Phaidon Press, 2016

Phaidon Press, 2016
In 2016, the New Museum in New York held Anri Sala’s solo exhibition Answer Me, which was at the time the artist’s most comprehensive presentation in the United States. This book fully documents the works shown in that exhibition. In his early practice, Sala employed documentary strategies to examine life in his homeland of Albania under communism; since the 2000s, his works have explored the psychological impact of auditory experiences. Sala often depicts fragments of what appear to be everyday life, and through the narratives of image and music, conveys observations and outlines of society.
The 2008 work Answer Me used the acoustic properties of a dome building constructed by the U.S. National Security Agency in West Berlin during the Cold War to stage the breakdown of a romantic relationship. A woman repeatedly says “Answer me,” yet fails to move the man playing drums, suggesting an impossible dialogue while also expressing the deterioration of hostility in the relationship, and the rupture of space and time. The video work Long Sorrow depicts an African American jazz saxophonist improvising outside the window of a high-rise building on the outskirts of Berlin; as the tension of the music builds, the scene concludes with an image of a plane seemingly about to crash into the building, a metaphor for the state of society. For this exhibition, Sala also specially arranged for the saxophonist to perform live in the gallery, intertwining and dislocating time and space between the performance and the work.

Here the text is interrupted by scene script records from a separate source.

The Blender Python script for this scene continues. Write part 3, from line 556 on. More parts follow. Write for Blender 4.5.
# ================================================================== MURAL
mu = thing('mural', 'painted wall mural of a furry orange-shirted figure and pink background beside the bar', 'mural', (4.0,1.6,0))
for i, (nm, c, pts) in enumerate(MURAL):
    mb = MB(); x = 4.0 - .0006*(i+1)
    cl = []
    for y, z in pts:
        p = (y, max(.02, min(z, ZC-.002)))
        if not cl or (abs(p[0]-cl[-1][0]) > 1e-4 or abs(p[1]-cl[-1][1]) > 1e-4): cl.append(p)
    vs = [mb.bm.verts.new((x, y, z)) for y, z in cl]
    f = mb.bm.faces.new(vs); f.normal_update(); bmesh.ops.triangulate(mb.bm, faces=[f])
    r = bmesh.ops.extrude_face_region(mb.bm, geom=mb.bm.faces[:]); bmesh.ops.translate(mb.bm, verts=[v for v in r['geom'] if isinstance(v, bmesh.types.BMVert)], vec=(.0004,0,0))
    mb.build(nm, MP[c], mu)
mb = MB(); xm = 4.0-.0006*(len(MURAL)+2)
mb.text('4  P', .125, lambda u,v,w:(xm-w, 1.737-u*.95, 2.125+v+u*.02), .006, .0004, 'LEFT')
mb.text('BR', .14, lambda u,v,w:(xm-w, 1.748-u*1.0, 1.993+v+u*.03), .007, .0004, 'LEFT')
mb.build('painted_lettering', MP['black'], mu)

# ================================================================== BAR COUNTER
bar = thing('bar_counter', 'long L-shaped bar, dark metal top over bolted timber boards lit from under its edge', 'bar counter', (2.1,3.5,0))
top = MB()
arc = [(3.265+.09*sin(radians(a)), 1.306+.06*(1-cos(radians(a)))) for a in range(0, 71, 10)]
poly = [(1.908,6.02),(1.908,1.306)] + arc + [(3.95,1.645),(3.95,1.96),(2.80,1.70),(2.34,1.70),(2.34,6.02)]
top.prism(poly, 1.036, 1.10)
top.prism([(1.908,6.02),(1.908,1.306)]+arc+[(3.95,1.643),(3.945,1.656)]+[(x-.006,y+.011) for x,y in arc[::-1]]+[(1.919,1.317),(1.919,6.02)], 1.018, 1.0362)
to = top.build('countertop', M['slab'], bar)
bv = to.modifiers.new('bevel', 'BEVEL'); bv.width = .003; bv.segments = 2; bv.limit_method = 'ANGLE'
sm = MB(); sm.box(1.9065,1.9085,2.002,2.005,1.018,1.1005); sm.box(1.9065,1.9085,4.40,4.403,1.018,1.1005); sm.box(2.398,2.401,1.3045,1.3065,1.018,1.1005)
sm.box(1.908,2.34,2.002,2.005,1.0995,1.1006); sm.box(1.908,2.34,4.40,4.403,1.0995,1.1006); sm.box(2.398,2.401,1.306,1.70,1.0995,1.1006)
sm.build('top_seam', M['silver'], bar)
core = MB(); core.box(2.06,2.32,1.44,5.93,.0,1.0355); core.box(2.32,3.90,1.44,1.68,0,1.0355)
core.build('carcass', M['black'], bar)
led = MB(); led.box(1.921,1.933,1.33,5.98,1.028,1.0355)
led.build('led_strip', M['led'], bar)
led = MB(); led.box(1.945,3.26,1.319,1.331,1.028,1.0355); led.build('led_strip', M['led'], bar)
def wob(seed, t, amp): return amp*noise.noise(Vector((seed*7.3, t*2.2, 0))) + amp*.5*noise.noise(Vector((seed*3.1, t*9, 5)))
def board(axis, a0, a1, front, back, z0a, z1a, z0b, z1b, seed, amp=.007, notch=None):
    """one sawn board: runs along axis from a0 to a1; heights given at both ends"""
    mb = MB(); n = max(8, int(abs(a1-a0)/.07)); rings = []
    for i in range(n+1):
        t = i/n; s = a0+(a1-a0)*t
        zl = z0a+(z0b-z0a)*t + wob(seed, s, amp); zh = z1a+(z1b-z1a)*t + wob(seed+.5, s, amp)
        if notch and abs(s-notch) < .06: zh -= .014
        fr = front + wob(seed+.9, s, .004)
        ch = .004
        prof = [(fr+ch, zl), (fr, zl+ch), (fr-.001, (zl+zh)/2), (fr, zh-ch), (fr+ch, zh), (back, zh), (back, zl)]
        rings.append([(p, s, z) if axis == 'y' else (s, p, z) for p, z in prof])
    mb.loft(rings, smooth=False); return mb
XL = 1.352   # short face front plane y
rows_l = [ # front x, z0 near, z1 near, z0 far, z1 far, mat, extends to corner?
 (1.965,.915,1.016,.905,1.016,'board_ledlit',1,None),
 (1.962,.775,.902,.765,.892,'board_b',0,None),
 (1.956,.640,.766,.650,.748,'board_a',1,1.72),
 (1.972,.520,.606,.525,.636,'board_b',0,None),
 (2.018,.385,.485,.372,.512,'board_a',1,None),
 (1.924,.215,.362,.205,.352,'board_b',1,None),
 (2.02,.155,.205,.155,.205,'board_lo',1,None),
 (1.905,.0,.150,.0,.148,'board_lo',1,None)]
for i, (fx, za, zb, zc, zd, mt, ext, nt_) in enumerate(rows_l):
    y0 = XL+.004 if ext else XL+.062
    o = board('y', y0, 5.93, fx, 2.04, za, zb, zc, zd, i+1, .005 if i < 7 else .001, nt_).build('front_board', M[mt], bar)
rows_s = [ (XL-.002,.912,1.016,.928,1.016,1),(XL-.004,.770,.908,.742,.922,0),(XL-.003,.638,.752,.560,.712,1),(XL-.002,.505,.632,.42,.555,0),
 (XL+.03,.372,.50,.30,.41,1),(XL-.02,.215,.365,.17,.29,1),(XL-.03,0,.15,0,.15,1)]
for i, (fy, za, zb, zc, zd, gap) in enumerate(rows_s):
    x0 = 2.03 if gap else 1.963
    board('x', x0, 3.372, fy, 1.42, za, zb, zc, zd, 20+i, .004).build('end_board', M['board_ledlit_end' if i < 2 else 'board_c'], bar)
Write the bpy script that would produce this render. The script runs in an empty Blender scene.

Among the works, Ravel Ravel Unravel was shown in the United States for the first time. Originally presented in 2013 as Sala’s project for the French Pavilion at the Venice Biennale, the work consists of Ravel Ravel and Unravel. Ravel Ravel features two different pianists interpreting Ravel’s Piano Concerto for the Left Hand, their performances overlapping and diverging to weave together explorations of historical memory and the present moment. Unravel involves a DJ attempting to reconcile the two versions of the concerto. The repetition and resonance of sound in Sala’s work enrich and sustain a dialogue across the exhibition and with history itself.